On the other side were people saying: “Look, the war is on, so now we talk about war, and we have an anti-war movement, and we don’t need to talk about economics, we just need to stop the war.” These two paths didn’t intersect, or they didn’t intersect enough. Of course there were exceptions, such as the group Hands off Iraqi Oil. But there weren’t enough.
However, in the Global South, particularly in Latin America, there’s an understanding that neoliberalism has always been a violent project. I was present in Argentina when the war in Iraq began, so I was at the anti-war marches in Buenos Aires and people were saying that they’re doing to Iraq what they did to us in the ’70s, which was impose this economic model through violence.

PN How do you deal with making connections and expressing solidarity across certain divisions – the fact that you and many activists in the North are well-off, white, from a rich nation and have very different experiences from the people who are at the other end of neoliberalism?

NK I don’t think there’s an easy answer except that it means taking direction from social movements. What we asked in Argentina was: “What can we in North America do to support your work?” We thought they would say “buy our products” or “send money”, but they never said that.
What they said was “do this at home”. Build your own movements then we can talk, because that’s a real exchange.
The big problem I see now is that I hear from a lot of social movement activists in Latin America that they’re sick and tired of “lefties” from North America and Europe coming down and putting their arm round the president saying “viva la revolution”, and offering completely uncritical support of their politicians.
I think it’s important to build connections with social movements and not become “super-fans” of any leaders. If we don’t live in a country we really don’t know what it’s like, and I don’t know that it’s the most effective solidarity.
A form of very effective solidarity is preventing our governments from meddling in and organising opposition to countries like Venezuela and Bolivia; that’s different, we can absolutely stand for the principle of sovereignty and for those countries having a democratic process and having that process respected.
But that’s different from offering unquestioning support to Hugo Chavez when you’ve never been to Venezuela. I think that’s a bit of a problem.

PN What advice can you give to activists here who are trying to create strategies for bringing their message to a wider public and get them involved?

NK This is a moment of great urgency; it’s a movement moment like before Seattle. The bankruptcy of the current economic model is revealing itself in ways that make our arguments for us and people want to do something; they’ve tried other models, thinking Bono and Bob Geldof were going to do it for them, and that didn’t work.
So they are looking for forms of activism that are energising and inspiring. I think the danger for activists who have been at this for a long time is that when that moment comes you are so burnt out, so cynical, so tired of repeating yourself that you don’t actually have the energy to be part of what is a seduction ritual.

PN Having written No Logo, about hyper-consumerism and the brand being everywhere, perhaps you could have predicted the kind of response to things like poverty and climate change, with the ironic slogan of “buy green products” and Bono’s Product Red.
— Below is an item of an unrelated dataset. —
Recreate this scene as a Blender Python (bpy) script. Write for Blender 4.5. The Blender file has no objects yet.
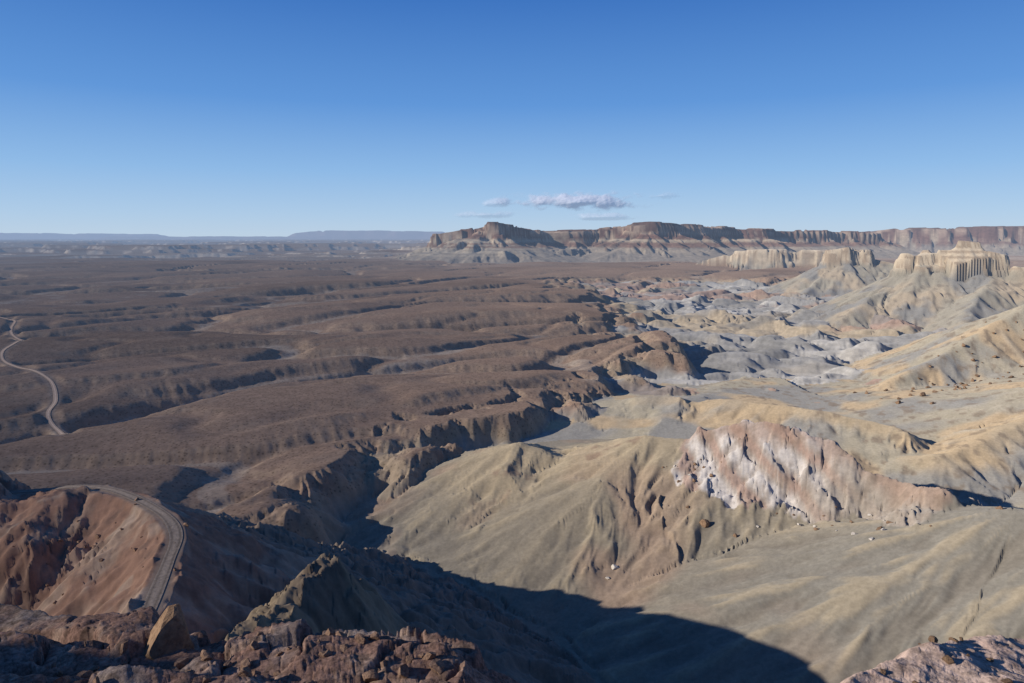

Do we need to guard against this?
NK This charity model of organising is such a step backwards from the global movement of movements, that, for instance, the World Social Forum represented.
For all its flaws, people weren’t being spoken for: they were speaking for themselves. It’s such a return to paternalism, and I do think we have to guard against it.
We have to be tougher in attacking it. There’s a sense that we don’t have to be too critical, after all they mean well and it couldn’t really hurt.
But it does hurt because it subverts the basic principles that people have the right to self-determination, that they can speak for themselves, that we don’t want charity, we want justice. We should have the confidence in our ideals to make the differences clear.